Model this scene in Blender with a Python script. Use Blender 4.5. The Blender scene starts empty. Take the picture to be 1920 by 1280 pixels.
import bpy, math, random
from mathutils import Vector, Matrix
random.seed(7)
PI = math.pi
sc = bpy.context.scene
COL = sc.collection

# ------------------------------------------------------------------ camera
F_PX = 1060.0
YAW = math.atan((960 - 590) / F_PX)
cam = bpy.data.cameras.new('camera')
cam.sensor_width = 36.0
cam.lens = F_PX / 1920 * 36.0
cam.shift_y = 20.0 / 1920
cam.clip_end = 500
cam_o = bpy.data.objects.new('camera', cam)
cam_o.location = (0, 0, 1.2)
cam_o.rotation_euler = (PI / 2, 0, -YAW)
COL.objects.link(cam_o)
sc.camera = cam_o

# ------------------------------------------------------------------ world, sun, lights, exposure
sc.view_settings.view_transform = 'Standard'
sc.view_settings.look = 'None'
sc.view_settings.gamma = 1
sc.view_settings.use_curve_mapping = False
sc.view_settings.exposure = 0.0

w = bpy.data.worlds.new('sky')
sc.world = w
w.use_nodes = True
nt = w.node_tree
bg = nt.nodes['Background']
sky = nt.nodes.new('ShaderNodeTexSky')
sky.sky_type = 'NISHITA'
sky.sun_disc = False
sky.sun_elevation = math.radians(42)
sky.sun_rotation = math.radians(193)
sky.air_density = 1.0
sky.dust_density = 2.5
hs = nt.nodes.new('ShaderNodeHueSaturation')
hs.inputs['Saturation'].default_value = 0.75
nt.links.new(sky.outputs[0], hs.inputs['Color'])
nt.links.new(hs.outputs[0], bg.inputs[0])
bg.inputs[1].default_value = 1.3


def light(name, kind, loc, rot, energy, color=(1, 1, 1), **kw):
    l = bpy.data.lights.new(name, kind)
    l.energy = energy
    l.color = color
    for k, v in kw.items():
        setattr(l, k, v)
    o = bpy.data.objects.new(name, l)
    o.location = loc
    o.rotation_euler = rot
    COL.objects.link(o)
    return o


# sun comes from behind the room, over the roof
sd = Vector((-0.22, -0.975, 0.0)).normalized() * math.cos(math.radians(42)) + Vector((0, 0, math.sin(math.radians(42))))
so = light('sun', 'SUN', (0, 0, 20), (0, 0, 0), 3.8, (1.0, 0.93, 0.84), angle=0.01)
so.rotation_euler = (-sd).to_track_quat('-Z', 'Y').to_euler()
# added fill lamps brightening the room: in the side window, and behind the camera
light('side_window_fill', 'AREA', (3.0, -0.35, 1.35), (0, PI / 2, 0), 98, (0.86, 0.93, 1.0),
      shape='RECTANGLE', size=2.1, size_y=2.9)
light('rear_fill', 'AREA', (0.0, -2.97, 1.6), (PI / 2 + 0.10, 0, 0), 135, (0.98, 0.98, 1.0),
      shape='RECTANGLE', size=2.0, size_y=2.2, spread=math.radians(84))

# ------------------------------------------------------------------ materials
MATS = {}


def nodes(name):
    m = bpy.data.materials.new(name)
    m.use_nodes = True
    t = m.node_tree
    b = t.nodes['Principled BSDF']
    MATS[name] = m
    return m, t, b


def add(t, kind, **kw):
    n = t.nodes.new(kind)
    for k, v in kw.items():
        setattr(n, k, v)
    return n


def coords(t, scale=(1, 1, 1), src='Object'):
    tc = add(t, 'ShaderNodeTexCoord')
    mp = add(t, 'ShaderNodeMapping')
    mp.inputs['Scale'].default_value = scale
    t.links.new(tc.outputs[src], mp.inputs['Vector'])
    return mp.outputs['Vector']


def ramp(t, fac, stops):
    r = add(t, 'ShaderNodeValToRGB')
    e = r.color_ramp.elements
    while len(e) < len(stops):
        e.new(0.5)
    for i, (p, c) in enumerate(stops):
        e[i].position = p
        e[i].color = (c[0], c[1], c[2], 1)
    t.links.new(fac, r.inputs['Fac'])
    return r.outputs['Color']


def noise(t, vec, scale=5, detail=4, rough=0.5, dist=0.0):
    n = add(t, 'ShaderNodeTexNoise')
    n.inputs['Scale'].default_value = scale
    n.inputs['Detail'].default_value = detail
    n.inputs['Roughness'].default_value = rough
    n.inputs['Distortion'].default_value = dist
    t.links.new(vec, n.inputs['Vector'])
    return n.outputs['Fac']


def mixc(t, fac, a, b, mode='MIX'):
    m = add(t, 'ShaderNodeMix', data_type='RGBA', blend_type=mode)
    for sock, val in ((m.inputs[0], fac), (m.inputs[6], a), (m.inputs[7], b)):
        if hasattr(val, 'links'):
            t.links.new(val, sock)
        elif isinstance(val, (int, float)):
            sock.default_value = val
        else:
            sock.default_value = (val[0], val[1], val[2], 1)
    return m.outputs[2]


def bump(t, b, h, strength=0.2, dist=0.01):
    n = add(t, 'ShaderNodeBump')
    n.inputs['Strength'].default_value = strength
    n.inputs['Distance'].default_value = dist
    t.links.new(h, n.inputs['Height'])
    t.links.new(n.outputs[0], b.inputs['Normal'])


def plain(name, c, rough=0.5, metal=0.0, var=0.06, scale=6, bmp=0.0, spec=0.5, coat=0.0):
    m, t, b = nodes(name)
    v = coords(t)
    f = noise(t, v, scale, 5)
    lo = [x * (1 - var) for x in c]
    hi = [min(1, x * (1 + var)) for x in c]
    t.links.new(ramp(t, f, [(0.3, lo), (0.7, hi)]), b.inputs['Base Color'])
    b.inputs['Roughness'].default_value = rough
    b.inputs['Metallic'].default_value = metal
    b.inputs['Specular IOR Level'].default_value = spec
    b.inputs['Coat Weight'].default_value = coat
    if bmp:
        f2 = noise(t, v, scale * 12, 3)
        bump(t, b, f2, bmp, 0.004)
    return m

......

### YOUR GOAL
Repeat the material word for word, in full.

### THE OUTPUT
Model this scene in Blender with a Python script. Use Blender 4.5. The Blender scene starts empty. Take the picture to be 1920 by 1280 pixels.
import bpy, math, random
from mathutils import Vector, Matrix
random.seed(7)
PI = math.pi
sc = bpy.context.scene
COL = sc.collection

# ------------------------------------------------------------------ camera
F_PX = 1060.0
YAW = math.atan((960 - 590) / F_PX)
cam = bpy.data.cameras.new('camera')
cam.sensor_width = 36.0
cam.lens = F_PX / 1920 * 36.0
cam.shift_y = 20.0 / 1920
cam.clip_end = 500
cam_o = bpy.data.objects.new('camera', cam)
cam_o.location = (0, 0, 1.2)
cam_o.rotation_euler = (PI / 2, 0, -YAW)
COL.objects.link(cam_o)
sc.camera = cam_o

# ------------------------------------------------------------------ world, sun, lights, exposure
sc.view_settings.view_transform = 'Standard'
sc.view_settings.look = 'None'
sc.view_settings.gamma = 1
sc.view_settings.use_curve_mapping = False
sc.view_settings.exposure = 0.0

w = bpy.data.worlds.new('sky')
sc.world = w
w.use_nodes = True
nt = w.node_tree
bg = nt.nodes['Background']
sky = nt.nodes.new('ShaderNodeTexSky')
sky.sky_type = 'NISHITA'
sky.sun_disc = False
sky.sun_elevation = math.radians(42)
sky.sun_rotation = math.radians(193)
sky.air_density = 1.0
sky.dust_density = 2.5
hs = nt.nodes.new('ShaderNodeHueSaturation')
hs.inputs['Saturation'].default_value = 0.75
nt.links.new(sky.outputs[0], hs.inputs['Color'])
nt.links.new(hs.outputs[0], bg.inputs[0])
bg.inputs[1].default_value = 1.3


def light(name, kind, loc, rot, energy, color=(1, 1, 1), **kw):
    l = bpy.data.lights.new(name, kind)
    l.energy = energy
    l.color = color
    for k, v in kw.items():
        setattr(l, k, v)
    o = bpy.data.objects.new(name, l)
    o.location = loc
    o.rotation_euler = rot
    COL.objects.link(o)
    return o


# sun comes from behind the room, over the roof
sd = Vector((-0.22, -0.975, 0.0)).normalized() * math.cos(math.radians(42)) + Vector((0, 0, math.sin(math.radians(42))))
so = light('sun', 'SUN', (0, 0, 20), (0, 0, 0), 3.8, (1.0, 0.93, 0.84), angle=0.01)
so.rotation_euler = (-sd).to_track_quat('-Z', 'Y').to_euler()
# added fill lamps brightening the room: in the side window, and behind the camera
light('side_window_fill', 'AREA', (3.0, -0.35, 1.35), (0, PI / 2, 0), 98, (0.86, 0.93, 1.0),
      shape='RECTANGLE', size=2.1, size_y=2.9)
light('rear_fill', 'AREA', (0.0, -2.97, 1.6), (PI / 2 + 0.10, 0, 0), 135, (0.98, 0.98, 1.0),
      shape='RECTANGLE', size=2.0, size_y=2.2, spread=math.radians(84))

# ------------------------------------------------------------------ materials
MATS = {}


def nodes(name):
    m = bpy.data.materials.new(name)
    m.use_nodes = True
    t = m.node_tree
    b = t.nodes['Principled BSDF']
    MATS[name] = m
    return m, t, b


def add(t, kind, **kw):
    n = t.nodes.new(kind)
    for k, v in kw.items():
        setattr(n, k, v)
    return n


def coords(t, scale=(1, 1, 1), src='Object'):
    tc = add(t, 'ShaderNodeTexCoord')
    mp = add(t, 'ShaderNodeMapping')
    mp.inputs['Scale'].default_value = scale
    t.links.new(tc.outputs[src], mp.inputs['Vector'])
    return mp.outputs['Vector']


def ramp(t, fac, stops):
    r = add(t, 'ShaderNodeValToRGB')
    e = r.color_ramp.elements
    while len(e) < len(stops):
        e.new(0.5)
    for i, (p, c) in enumerate(stops):
        e[i].position = p
        e[i].color = (c[0], c[1], c[2], 1)
    t.links.new(fac, r.inputs['Fac'])
    return r.outputs['Color']


def noise(t, vec, scale=5, detail=4, rough=0.5, dist=0.0):
    n = add(t, 'ShaderNodeTexNoise')
    n.inputs['Scale'].default_value = scale
    n.inputs['Detail'].default_value = detail
    n.inputs['Roughness'].default_value = rough
    n.inputs['Distortion'].default_value = dist
    t.links.new(vec, n.inputs['Vector'])
    return n.outputs['Fac']


def mixc(t, fac, a, b, mode='MIX'):
    m = add(t, 'ShaderNodeMix', data_type='RGBA', blend_type=mode)
    for sock, val in ((m.inputs[0], fac), (m.inputs[6], a), (m.inputs[7], b)):
        if hasattr(val, 'links'):
            t.links.new(val, sock)
        elif isinstance(val, (int, float)):
            sock.default_value = val
        else:
            sock.default_value = (val[0], val[1], val[2], 1)
    return m.outputs[2]


def bump(t, b, h, strength=0.2, dist=0.01):
    n = add(t, 'ShaderNodeBump')
    n.inputs['Strength'].default_value = strength
    n.inputs['Distance'].default_value = dist
    t.links.new(h, n.inputs['Height'])
    t.links.new(n.outputs[0], b.inputs['Normal'])


def plain(name, c, rough=0.5, metal=0.0, var=0.06, scale=6, bmp=0.0, spec=0.5, coat=0.0):
    m, t, b = nodes(name)
    v = coords(t)
    f = noise(t, v, scale, 5)
    lo = [x * (1 - var) for x in c]
    hi = [min(1, x * (1 + var)) for x in c]
    t.links.new(ramp(t, f, [(0.3, lo), (0.7, hi)]), b.inputs['Base Color'])
    b.inputs['Roughness'].default_value = rough
    b.inputs['Metallic'].default_value = metal
    b.inputs['Specular IOR Level'].default_value = spec
    b.inputs['Coat Weight'].default_value = coat
    if bmp:
        f2 = noise(t, v, scale * 12, 3)
        bump(t, b, f2, bmp, 0.004)
    return m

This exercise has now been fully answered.